Subjectively, thirty weeks may not seem like a long time but it’s long enough. It’s not ten years or fifty years but it’s still thirty weeks and it has required effort. Tons.

For those of you that think things are always easy and smooth for me, keep reading.

I’ve asked myself many times why I’m doing it and taken the opportunity to get pretty clear about why. Here’s what I came up with; I wanted to test myself, I wanted to give my all to something, I wanted to come up against something that was difficult and I wanted to find again what it was like to transcend my limiting thoughts of what my best really was.

There have been many factors that I’ve had to organize and leverage in order to move towards this thing I’ve committed to; time, money, sleep, nutrition, socializing, the support of others-just ask Phoebe, tenacity, managing physical pain, emotional turmoil and other resources. I’m telling you this because like anything in life I sought to become aware of all the integers contributing to this and were a part of the change and I had to orient them so that I could enable myself to succeed.  I had to acknowledge that I needed help.  There’s been a team of people, on many fronts, that have assisted me.  Thank you, Paul Buono.
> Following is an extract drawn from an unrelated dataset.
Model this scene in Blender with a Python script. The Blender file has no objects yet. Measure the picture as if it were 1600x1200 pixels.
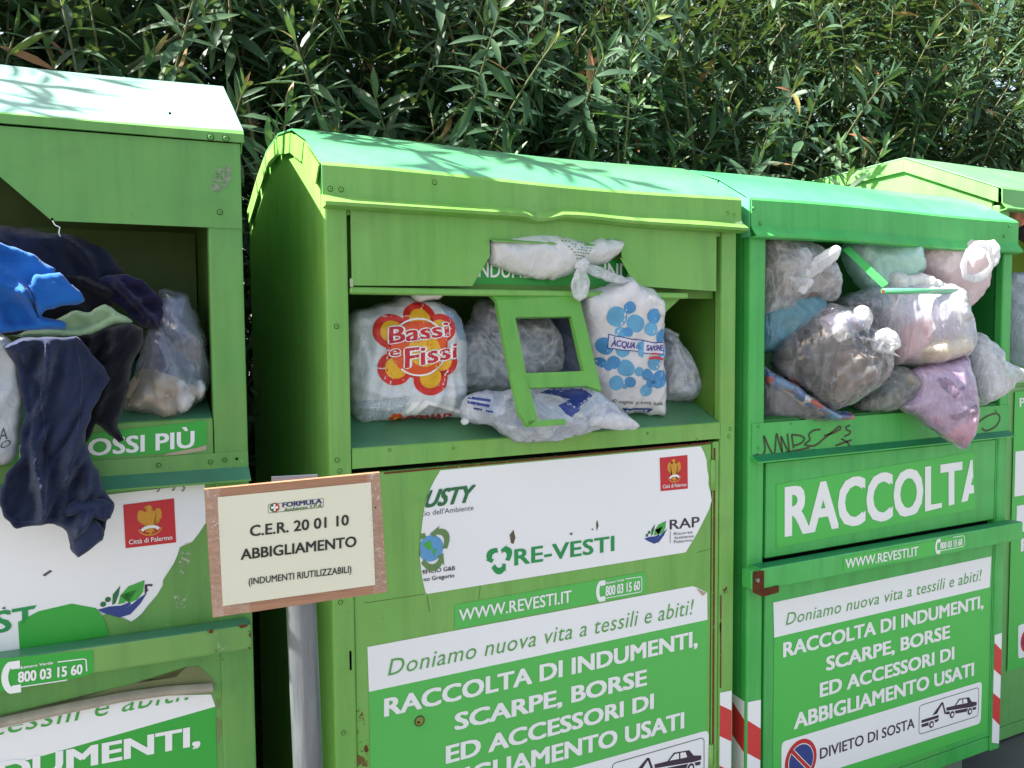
import bpy, bmesh, math, random
import numpy as np
from mathutils import Vector, Matrix, geometry
from mathutils.bvhtree import BVHTree

random.seed(7)
RNG = np.random.default_rng(7)
SC = bpy.context.scene
COL = SC.collection

# ------------------------------------------------------------------ camera
F_PX = 1350.0
YAW, PITCH, ROLL = 0.4850321, 0.0601962, -0.0076164
CAM = np.array([-0.5148156, -1.8280801, 1.5])
def _rot():
    cy, sy = math.cos(YAW), math.sin(YAW); cp, sp = math.cos(PITCH), math.sin(PITCH)
    f = np.array([sy*cp, cy*cp, -sp]); r = np.array([cy, -sy, 0.0]); u = np.cross(r, f)
    c, s = math.cos(ROLL), math.sin(ROLL)
    return c*r + s*u, -s*r + c*u, f
CR, CU, CF = _rot()
cam = bpy.data.cameras.new('camera'); cam_o = bpy.data.objects.new('camera', cam); COL.objects.link(cam_o)
cam.sensor_width = 36.0; cam.lens = F_PX/1600*36.0; cam.clip_start = 0.05; cam.clip_end = 3000
cam_o.matrix_world = Matrix([[CR[i], CU[i], -CF[i], CAM[i]] for i in range(3)] + [[0, 0, 0, 1]])
SC.camera = cam_o
SC.render.resolution_x, SC.render.resolution_y = 1024, 768

# ------------------------------------------------------------------ light
SUN_DIR = Vector((0.164, -0.045, -0.190)).normalized()     # the way the light travels
w = bpy.data.worlds.new('World'); SC.world = w; w.use_nodes = True
nt = w.node_tree; nt.nodes.clear()
sky = nt.nodes.new('ShaderNodeTexSky'); sky.sky_type = 'NISHITA'; sky.sun_disc = False
sky.sun_elevation = math.asin(-SUN_DIR.z); sky.sun_rotation = math.atan2(-SUN_DIR.x, -SUN_DIR.y)
bg = nt.nodes.new('ShaderNodeBackground'); bg.inputs[1].default_value = 0.075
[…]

Today was the first week of five weeks of the competition. I had doubt and felt scared that I could push myself and do what I’d never done before. There was tons of mental chatter about whether I really wanted to win, whether I really wanted to bother myself with progressing through these weekly experiences and attempt to achieve my goal of making it into the top 200 in the world to go to the next phase. Another thing on my radar was that if I win then others have to lose and if that happens they may not still like me and won’t want me around. And what mental chatter would be complete without the general thought of “Can I handle this?”.

My overall, final thought is that winning aka succeeding is to overcome something that was previously limiting. And limitations, mostly, have everything to do with me.